By the time Tris betrays Tobias and joins Marcus, I had had it and was yelling REALLY??? ANOTHER secret Tris is keeping from Tobias and she has to be involved in yet one more death-defying altercation? *sigh* By this point I think I was becoming weary from all the skirmishes without clear purpose. At some point, I became confused by all the factions, not just keeping their names straight, but who was truly good and who their enemy was. And because this wasn’t clear to me, I had to agree with Tobias in questioning why Tris needed to involve herself. He hit the nail on the head when he accuses her of falling into a Dauntless trap, in seeking out adrenaline like a junky seeks a hit. He sees her on a path of self-destruction and says he cannot support it. He says he loves the Divergent Tris who makes decisions apart from factions. And yet, that sentiment is to be challenged as well.

People, I have discovered, are layers and layers of secrets. You believe you know them, that you understand them, but their motives are always hidden from you, buried in their own hearts. You will never know them, but sometimes you decide to trust them.

Overall, even though the relationship between Tris and Tobias was “kept real,” I wish there were more “together” moments without them feeling they needed to hide things from each other. I was reminded of them climbing the Ferris Wheel in Divergent with her stretching into her fearlessness and him at her back. I felt her ache with his absence. I was encouraged that even through all the happenings of the book, by the end Tris was able to say “…Tobias is stubborn and proud–but he is mine.” I was equally hopeful in that Tobias made the choice to back her and trust her instincts once again.

On the brighter side, I was really happy with the relational in-roads with Christina and Cara. Tris’s raw emotions really needed the balm of forgiveness and I felt by the end that she feels less isolated in her grief. Also, Christina is such a good friend for Tris. When Christina puts make-up on Tris when they were going to Amity, I felt that it was a bit of nurturing that Tris so desperately needed in the loss of her mother. I was even happy with some of the decisions that Peter made. Even though I don’t agree with his position or the reasons he chose to justify his actions, I was glad he chose to do the right thing. I don’t envy him having to live in this new world looking over his shoulder for Edward. I guess the price for his Dauntless behavior is still following him as well.

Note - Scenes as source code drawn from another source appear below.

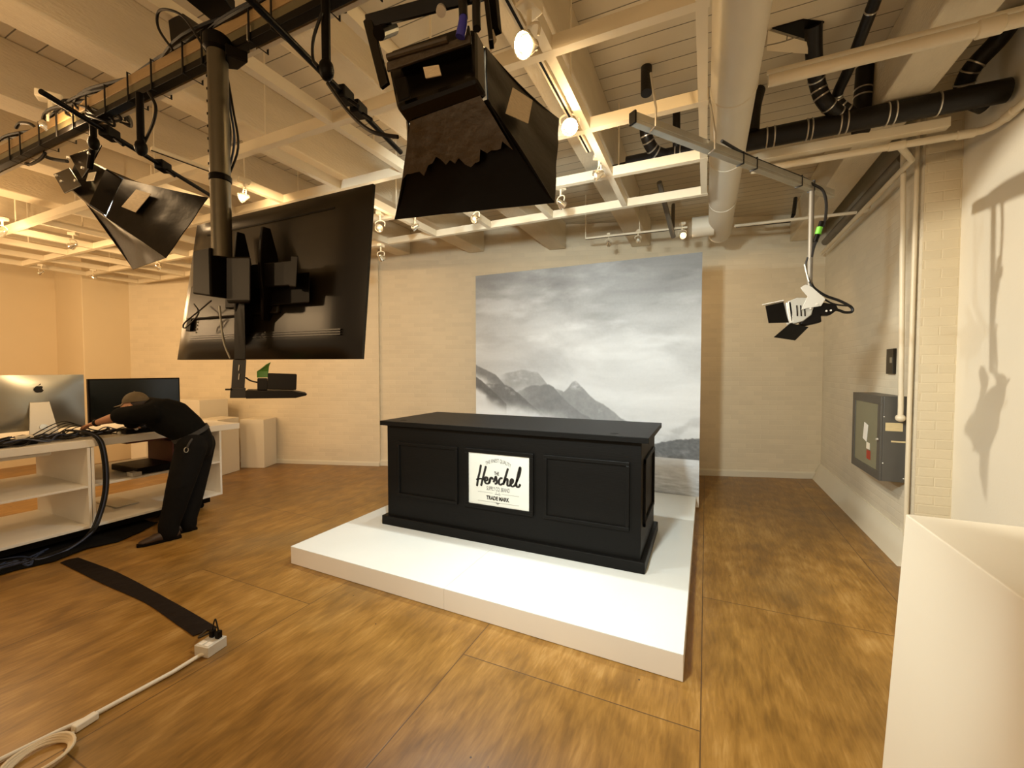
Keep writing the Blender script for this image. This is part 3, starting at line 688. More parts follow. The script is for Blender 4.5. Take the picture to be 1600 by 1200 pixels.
# yoke
for (p,q,w) in (((573,35),(762,-14),.035),((575,30),(602,135),.03),((757,-25),(768,70),.03)):
    Yp = .98
    MB().bar(PY(*p,Yp),PY(*q,Yp),.012,w,(0,-.3,1) if p[1]!=30 else (0,0,1)).build('yoke_bar', M_blackgloss, km, bevel=.002)
MB().cyl(PY(592,52,.96),PY(614,44,1.04),.018,14).build('yoke_knob', M_black, km)
MB().cyl(PY(689,18,.95),PY(690,14,.99),.013,12).build('bolt', M_alu2, km)
MB().cyl(PY(700,-5,1.02),V((PY(700,-5,1.02).x,SY,SZ)),.016,12).build('hanger', M_black, km)
tag(MB().tube([PY(719,58,.955),PY(723,38,.955),PY(724,26,.957)],[.0125,.012,.010],12).build('plug', M_blue, smooth=True),'blue power plug standing on the back of the big studio light','plug')
cable('black cable rising from the blue plug to the top frame edge',[PY(724,28,.957),PY(723,0,.97),PY(722,-40,.98)],.012)
cable('second black cable beside the blue plug',[PY(745,45,.96),PY(744,10,.97),PY(746,-40,.98)],.011)
tag(MB().bar(PY(776,50,1.03),PY(766,-60,1.03),.022,.02).build('steel_strut', M_black),'dark vertical support arm just right of the blue plug','support arm')
# left fixture
A2 = PY(100,290,1.12); B2 = PY(138,322,1.10); C2 = PY(166,262,1.16); D2 = PY(122,240,1.18)
FL = V((.72,.42,-.55))
outL = [PY(208,421,1.22),PY(259,403,1.18),PY(325,309,1.30),PY(250,300,1.45)]
kl, frL, cenL = studio('smaller black barn-door studio light hanging at the upper left',[A2,B2,C2,D2],FL,.10,[outL[0],outL[1],outL[2],outL[3]],None,(A2+B2)/2,.006,.012)
slab(kl,'bracket_plate',((83,272),(108,262),(126,290),(100,302)),(1.10,1.10,1.09,1.09),M_blackgloss,.006)
slab(kl,'bracket_plate',((108,243),(158,226),(140,262),(128,278)),(1.12,1.13,1.12,1.11),M_blackgloss,.006)
for x,y in ((90,275),(98,284),(108,247),(141,240),(131,263),(120,283),(146,232)):
    c = PY(x,y,1.10); MB().cyl(c,c+V((0,-.01,0)),.007,10).build('bolt', M_alu2, kl)
slab(kl,'foil_tab',((138,270),(150,268),(146,282),(134,283)),(1.08,1.08,1.08,1.08),M_galv,.004)
lb_ = onplane(((190,323),(212,332),(236,303),(213,296)),frL[1],frL[2],V(outL[2]),.014)
MB().quad(lb_[0],lb_[1],lb_[2],lb_[3],.002,0,2).build('paper_label', M_lbl, kl)
MB().cyl(PY(145,228,1.1),PY(140,262,1.12),.014,10).build('hanger', M_black, kl)
# ------------------------------------------------------------------ right strut with LED lamp
ra, rb = V((-.347,2.217,2.86)), V((.80,3.75,2.86))
ra.z = rb.z = 2.86
t = thing('steel_strut','galvanised steel strut hung diagonally under the duct','strut',(ra+rb)/2)
MB().bar(ra+V((0,0,.006)),rb+V((0,0,.006)),.041,.036).build('upper_channel', M_galv, t, bevel=.002)
MB().bar(ra+V((0,0,-.022)),rb+V((0,0,-.022)),.041,.018).build('lower_channel', M_galv, t, bevel=.002)
MB().bar(ra+V((0,0,-.010)),rb+V((0,0,-.010)),.030,.008).build('slot', M_black, t)
MB().bar(ra,ra+(ra-rb).normalized()*.012,.043,.062).build('end_cap', M_black, t, bevel=.002)
for f in (.06,.30):
    c = ra.lerp(rb,f)
    MB().tube([c+V((0,0,-.035)),c+V((.03,-.03,-.03)),c+V((.03,-.03,.06)),c+V((0,0,.26))],.006,6).build('hanger_hook', M_band, t)
for f in (.45,.52,.78,.86): 
    c = ra.lerp(rb,f); MB().bar(c-(rb-ra).normalized()*.004,c+(rb-ra).normalized()*.004,.047,.072).build('cable_tie', M_cable, t)
P1 = V((.643,3.53,2.84))
cable('black cable looping from the steel strut to the small spot light',[ra.lerp(rb,.34)+V((.02,0,.05)),ra.lerp(rb,.5)+V((.01,0,.03)),ra.lerp(rb,.8)+V((0,0,.035)),PY(1268,287,3.5),PY(1285,297,3.5),PY(1291,318,3.5),PY(1289,345,3.5),PY(1282,362,3.5),PY(1272,385,3.5),PY(1268,402,3.5)],.009)
tag(MB().cyl(PY(1281,355,3.49),PY(1278,366,3.49),.018,14).build('tape_wrap', M_green, smooth=True),'bright green tape band on the cable beside the drop rod','tape')
tag(MB().cyl(PY(1284,346,3.5),PY(1274,378,3.5),.0145,12).build('cable_connector', M_black, smooth=True),'black cable connector under the green tape band','connector')
sl = thing('spot_light','small grey spot light with open barn doors on a drop rod, right side','spot light',PY(1266,470,3.5),None)
MB().cyl(P1,PY(1265,448,3.5),.016,14).build('drop_rod', M_iron, sl, smooth=True)
c0 = PY(1264,470,3.5)
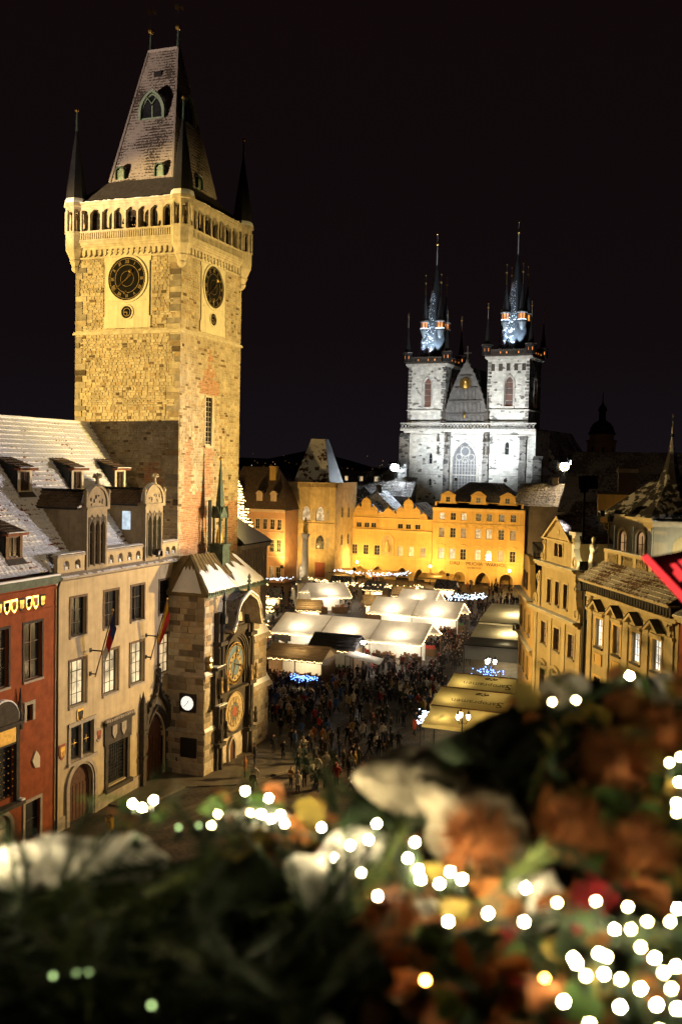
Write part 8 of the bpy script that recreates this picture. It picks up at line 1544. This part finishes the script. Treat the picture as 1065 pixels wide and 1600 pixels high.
bs = MB(); bs.lathe((0, 0, 0), [(.0035, -.012), (.0035, -.003), (.002, -.001)], 6); msock = bs.mesh('socket', 'wire')
for px, py in BUL+[(213, 1308), (279, 1293), (310, 1290), (83, 1525), (120, 1520), (90, 1547), (138, 1520), (237, 1571), (664, 1532), (850, 1530)]:
    d = dist(px, max(py, top(px)))-.065; me = mg_ if (px, py) in ((213, 1308), (279, 1293), (310, 1290), (83, 1525), (120, 1520), (90, 1547), (138, 1520), (237, 1571)) else (mo_ if px in (664, 850) else md_ if (px in (862, 899, 391, 340, 330, 279) or (px > 830 and (px*7+py*3) % 10 < 5)) else mm_ if (px > 830 or (px*3+py) % 10 < 3) else mw_)
    if me is mw_ or me is mm_:
        for _ in range(2): gput('leaf', rg.choice(LV[rg.choice(['leaf_yellow', 'leaf_green', 'leaf_orange', 'leaf_brown', 'leaf_green'])]), Matrix.Translation(at(px+rg.uniform(-34, 34), py+rg.uniform(-4, 34), d+rg.uniform(.045, .075))) @ rot() @ Matrix.Scale(rg.uniform(.35, .6), 4))
        if px < 760: gput('sprig', SPR[2], Matrix.Translation(at(px+rg.uniform(-40, 40), py+rg.uniform(5, 40), d+.07)) @ rot() @ Matrix.Scale(.4, 4))
    p = at(px, py, d); o = gput('bulb', me, Matrix.Translation(p)); put('socket', msock, o)
    if prev is not None and (p-prev).length < .2: b = MB(); md = (p+prev)/2-Z*.015+cf*.02; b.tube([prev-ga.location-Z*.01, md-ga.location, p-ga.location-Z*.01], .0012, 4); b.build('wire', 'wire', ga)
    prev = p
# illuminated sign at the right
emit('sign_red', (1, .05, .05), 1.3); sgn = thing('hanging_sign', 'black tilted sign with a glowing red edge at the right border', 'sign', at(1062, 900, 2.2))
si = sgn.location
def quad3(name, P, d0, th, m_, parent):
    b = MB(); A = [at(x, y, d0)-si for x, y in P]; B_ = [at(x, y, d0+th)-si for x, y in P]; n = len(P); b.add(A+B_, [tuple(range(n)), tuple(range(n, 2*n))[::-1]] + [(i, n+i, n+(i+1) % n, (i+1) % n) for i in range(n)]); return b.build(name, m_, parent)
quad3('panel', [(1006, 872), (1140, 846), (1140, 1010)], 2.2, .05, 'black_paint', sgn); quad3('edge_strip', [(1000, 871), (1010, 866), (1140, 1003), (1140, 1022)], 2.17, .03, 'sign_red', sgn)
for P in ([(1046, 882), (1054, 880), (1075, 903), (1070, 912)], [(1058, 876), (1066, 874), (1085, 892), (1080, 902)], [(1050, 895), (1054, 891), (1066, 905), (1062, 909)]): quad3('stroke', P, 2.18, .01, 'sign_red', sgn)
b = MB(); b.tube([at(1138, 930, 2.23)-si, at(1300, 940, 2.1)-si, Vector((0, 0, CH-.62))+hx*.95+hy*1.9-si], .02, 6); b.build('bracket', 'iron', sgn)
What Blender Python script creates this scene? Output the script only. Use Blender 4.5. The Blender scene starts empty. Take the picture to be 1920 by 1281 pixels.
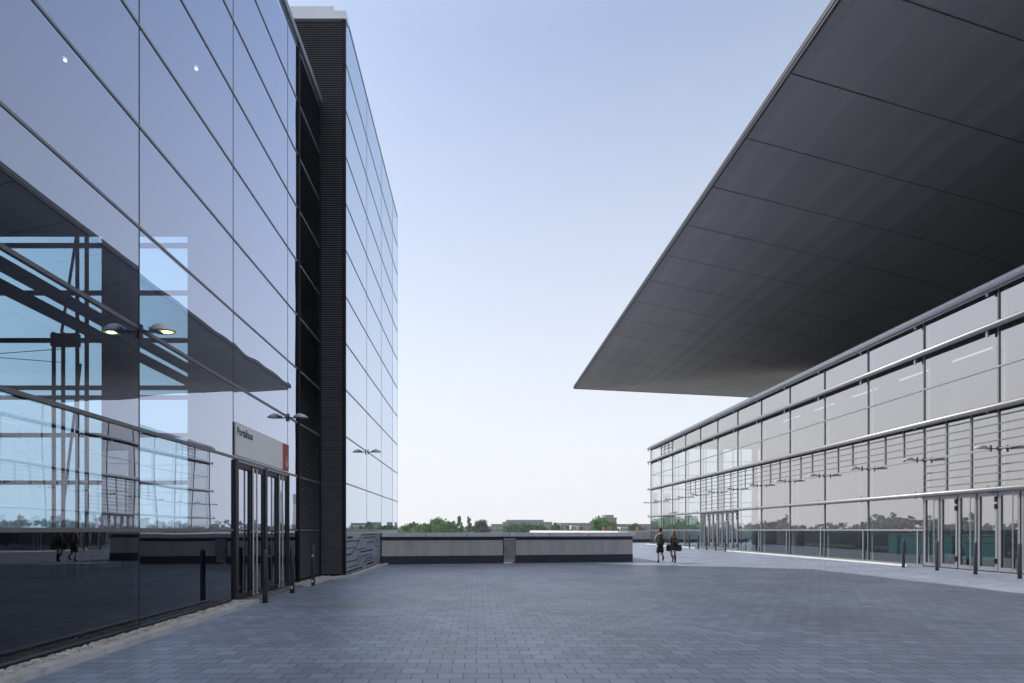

I was heartbroken for Tris with the things she discovered about Caleb. In the end, I am not sure where things were left off with him or with Marcus for that matter. I think Tobias’s mother is pretty darn scary and not much better than Jeanine. And she was NOT nice to Tris. And the worst part is that Tobias didn’t see it. Grrr!

Okay…the ending. WTH??? They kept everyone sequestered from the population to sort of “reboot” society? I guess to create Divergent populations was the goal. What do they do now?Apparently, the woman speaking was a relative of Tris’s. At one point during the Candor truth-testing, Tris informs us that when a couple marry, one spouse has to take the other’s surname. We don’t know if Edith Prior is from Tris’ mother’s side or father’s. One more teeny question,Tris’ mother was raised Dauntless, right? What happened to her Dauntless parents??

Overall, even though I was secretly wishing for more intimacy and for characters in stronger places, this wasn’t the book for that. Insurgent is about strong characters who have been under duress and were being tested in their weakness. Roth does a masterful job of building a world and at the same time destroying any pre-conceived ideals. In true Candor fashion, she smacks you in the face with the truth. That there are no truly good or evil factions, but varying shades of both. The lesson Tris has learned throughout this book is culminated in Edith’s message. That the battle she is waging is not against a particular faction, “but against human nature itself.”